New Study Finds Cats Most Likely Domesticated Themselves
Cats are truly amazing creatures, and since humans have never been able to fully tame those tiny tigers it's not all that surprising to hear a new study has found cats pretty much domesticated themselves.
But this discovery does seem to indicate that cats like humans as much as we like them, a secret the Feline Illuminati would kill to keep under wraps.
Casey Smith reported about the findings in National Geographic:
The earlier ancestors of today’s domestic cats spread from southwest Asia and into Europe as early as 4400 B.C. The cats likely started hanging around farming communities in the Fertile Crescent about 8,000 years ago, where they settled into a mutually beneficial relationship as humans’ rodent patrol.

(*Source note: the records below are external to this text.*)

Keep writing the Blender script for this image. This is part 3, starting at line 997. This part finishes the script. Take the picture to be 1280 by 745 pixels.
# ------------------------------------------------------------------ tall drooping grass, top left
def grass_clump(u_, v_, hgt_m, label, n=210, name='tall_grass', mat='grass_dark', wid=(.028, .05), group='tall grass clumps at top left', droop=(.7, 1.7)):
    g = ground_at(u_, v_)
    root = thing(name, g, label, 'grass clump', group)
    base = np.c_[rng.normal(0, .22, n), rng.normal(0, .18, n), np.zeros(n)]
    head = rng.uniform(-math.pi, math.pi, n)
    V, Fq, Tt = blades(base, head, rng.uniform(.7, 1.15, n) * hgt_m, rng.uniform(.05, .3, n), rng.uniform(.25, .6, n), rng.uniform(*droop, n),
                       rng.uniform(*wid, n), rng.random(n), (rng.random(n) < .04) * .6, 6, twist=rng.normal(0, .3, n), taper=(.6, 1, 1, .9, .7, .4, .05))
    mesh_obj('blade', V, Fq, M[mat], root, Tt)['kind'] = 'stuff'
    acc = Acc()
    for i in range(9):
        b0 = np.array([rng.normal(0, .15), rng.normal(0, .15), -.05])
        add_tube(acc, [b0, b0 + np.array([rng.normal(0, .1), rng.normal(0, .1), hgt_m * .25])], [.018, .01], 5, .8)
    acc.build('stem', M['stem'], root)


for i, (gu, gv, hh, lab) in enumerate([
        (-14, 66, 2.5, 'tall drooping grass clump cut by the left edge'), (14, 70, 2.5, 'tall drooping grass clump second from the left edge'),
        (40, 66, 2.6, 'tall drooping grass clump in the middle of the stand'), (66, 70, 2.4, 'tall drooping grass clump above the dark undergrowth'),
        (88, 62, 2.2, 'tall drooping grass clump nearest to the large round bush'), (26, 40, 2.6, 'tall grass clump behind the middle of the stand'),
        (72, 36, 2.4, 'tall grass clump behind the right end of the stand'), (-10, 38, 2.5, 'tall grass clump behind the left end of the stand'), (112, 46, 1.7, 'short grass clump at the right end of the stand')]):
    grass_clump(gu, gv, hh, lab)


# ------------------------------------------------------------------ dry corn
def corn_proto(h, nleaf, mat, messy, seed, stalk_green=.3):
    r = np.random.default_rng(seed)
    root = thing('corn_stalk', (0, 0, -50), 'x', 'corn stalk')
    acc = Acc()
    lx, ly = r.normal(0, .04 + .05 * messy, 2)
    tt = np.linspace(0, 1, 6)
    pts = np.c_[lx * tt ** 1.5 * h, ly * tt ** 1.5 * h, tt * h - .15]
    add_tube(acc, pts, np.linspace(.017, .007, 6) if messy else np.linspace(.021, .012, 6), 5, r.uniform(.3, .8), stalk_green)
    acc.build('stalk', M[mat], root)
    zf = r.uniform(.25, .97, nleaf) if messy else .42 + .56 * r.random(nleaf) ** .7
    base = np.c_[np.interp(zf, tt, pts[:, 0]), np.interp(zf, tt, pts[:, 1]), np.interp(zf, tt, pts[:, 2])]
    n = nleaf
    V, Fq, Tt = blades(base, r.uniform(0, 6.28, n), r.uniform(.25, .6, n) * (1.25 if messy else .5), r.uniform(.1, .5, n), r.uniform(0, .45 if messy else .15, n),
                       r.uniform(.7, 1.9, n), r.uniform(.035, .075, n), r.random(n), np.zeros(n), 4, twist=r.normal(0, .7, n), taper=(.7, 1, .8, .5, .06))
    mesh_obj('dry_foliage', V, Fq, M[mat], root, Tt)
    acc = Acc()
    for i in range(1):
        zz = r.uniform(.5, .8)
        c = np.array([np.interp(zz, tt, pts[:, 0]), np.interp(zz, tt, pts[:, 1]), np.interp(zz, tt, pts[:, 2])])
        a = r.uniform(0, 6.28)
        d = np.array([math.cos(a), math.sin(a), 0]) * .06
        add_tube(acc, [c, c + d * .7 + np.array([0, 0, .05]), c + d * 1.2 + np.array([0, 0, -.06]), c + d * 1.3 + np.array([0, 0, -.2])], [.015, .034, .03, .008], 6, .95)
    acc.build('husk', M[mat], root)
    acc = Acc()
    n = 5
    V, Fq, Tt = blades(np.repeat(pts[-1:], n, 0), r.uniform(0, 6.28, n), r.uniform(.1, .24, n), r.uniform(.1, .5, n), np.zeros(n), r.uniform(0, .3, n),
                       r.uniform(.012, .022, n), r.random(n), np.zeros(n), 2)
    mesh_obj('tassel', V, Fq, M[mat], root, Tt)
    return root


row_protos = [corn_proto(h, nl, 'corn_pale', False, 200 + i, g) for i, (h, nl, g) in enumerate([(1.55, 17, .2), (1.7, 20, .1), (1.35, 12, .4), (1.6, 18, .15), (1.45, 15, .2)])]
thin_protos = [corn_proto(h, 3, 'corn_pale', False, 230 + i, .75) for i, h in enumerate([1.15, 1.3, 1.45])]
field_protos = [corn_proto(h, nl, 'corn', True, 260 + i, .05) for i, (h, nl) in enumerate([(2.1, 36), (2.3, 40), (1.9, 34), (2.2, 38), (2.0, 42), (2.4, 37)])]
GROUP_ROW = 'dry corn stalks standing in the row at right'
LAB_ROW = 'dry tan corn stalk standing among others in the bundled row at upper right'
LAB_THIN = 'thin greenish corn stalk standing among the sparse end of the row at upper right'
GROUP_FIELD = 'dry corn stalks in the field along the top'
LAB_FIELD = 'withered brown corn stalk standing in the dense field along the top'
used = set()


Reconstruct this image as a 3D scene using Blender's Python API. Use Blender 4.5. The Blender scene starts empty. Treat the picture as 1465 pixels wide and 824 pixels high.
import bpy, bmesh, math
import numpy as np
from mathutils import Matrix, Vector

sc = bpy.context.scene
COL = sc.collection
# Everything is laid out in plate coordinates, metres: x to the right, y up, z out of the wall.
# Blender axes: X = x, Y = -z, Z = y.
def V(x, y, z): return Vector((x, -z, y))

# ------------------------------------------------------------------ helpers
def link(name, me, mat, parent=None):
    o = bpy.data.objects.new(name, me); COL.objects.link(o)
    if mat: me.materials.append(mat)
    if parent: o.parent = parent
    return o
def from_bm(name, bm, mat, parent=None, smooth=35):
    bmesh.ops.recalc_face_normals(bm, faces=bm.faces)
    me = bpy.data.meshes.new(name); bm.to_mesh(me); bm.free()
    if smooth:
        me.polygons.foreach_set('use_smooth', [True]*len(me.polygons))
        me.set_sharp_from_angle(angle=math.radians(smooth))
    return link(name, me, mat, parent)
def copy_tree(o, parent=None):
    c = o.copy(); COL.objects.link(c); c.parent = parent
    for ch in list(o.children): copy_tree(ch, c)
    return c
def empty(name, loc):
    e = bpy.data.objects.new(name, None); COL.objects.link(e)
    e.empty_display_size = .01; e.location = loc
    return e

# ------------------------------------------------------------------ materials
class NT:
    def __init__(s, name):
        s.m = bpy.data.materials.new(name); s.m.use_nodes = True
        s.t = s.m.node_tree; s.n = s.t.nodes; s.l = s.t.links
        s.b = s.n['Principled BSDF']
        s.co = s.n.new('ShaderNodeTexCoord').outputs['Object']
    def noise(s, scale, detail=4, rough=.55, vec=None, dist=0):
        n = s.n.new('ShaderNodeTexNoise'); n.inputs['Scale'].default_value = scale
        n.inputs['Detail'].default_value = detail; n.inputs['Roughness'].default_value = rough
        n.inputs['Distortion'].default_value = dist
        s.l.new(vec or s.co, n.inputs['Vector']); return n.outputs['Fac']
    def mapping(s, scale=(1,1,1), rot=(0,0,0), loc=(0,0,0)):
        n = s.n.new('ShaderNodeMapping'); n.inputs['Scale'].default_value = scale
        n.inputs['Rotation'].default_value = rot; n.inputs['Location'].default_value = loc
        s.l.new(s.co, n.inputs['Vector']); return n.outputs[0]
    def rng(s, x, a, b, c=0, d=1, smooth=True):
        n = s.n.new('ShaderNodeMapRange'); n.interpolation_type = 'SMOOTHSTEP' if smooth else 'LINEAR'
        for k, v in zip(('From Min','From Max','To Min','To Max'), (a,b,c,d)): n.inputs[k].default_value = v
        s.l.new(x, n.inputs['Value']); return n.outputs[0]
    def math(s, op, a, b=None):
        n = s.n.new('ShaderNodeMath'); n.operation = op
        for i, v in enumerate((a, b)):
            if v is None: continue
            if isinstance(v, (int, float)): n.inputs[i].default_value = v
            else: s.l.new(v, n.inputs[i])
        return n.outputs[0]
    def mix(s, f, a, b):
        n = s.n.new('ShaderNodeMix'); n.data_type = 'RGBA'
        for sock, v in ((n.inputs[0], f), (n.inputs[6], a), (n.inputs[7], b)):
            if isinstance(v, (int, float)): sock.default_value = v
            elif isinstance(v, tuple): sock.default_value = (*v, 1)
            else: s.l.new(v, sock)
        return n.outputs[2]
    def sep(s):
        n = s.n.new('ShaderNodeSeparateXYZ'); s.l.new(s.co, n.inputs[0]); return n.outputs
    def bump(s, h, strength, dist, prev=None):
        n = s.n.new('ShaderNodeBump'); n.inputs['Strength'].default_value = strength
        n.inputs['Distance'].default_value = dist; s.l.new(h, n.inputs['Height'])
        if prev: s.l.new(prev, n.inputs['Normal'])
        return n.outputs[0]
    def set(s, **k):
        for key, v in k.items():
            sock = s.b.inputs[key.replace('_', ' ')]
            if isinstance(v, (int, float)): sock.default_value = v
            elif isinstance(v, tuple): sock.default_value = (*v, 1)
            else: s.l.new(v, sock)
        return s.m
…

Mice and rats were attracted to crops and other agricultural byproducts being produced by human civilizations. Cats likely followed the rodent populations and, in turn, frequently approached the human settlements.
“This is probably how the first encounter between humans and cats occurred,” says study coauthor Claudio Ottoni of the University of Leuven. “It’s not that humans took some cats and put them inside cages,” he says. Instead, people more or less allowed cats to domesticate themselves.
A second lineage, consisting of African cats that dominated Egypt, spread into the Mediterranean and most of the Old World beginning around 1500 B.C. This Egyptian cat probably had behaviors that made it attractive to humans, such as sociability and tameness.
The results suggest that prehistoric human populations probably began carrying their cats along ancient land and sea trade routes to control rodents.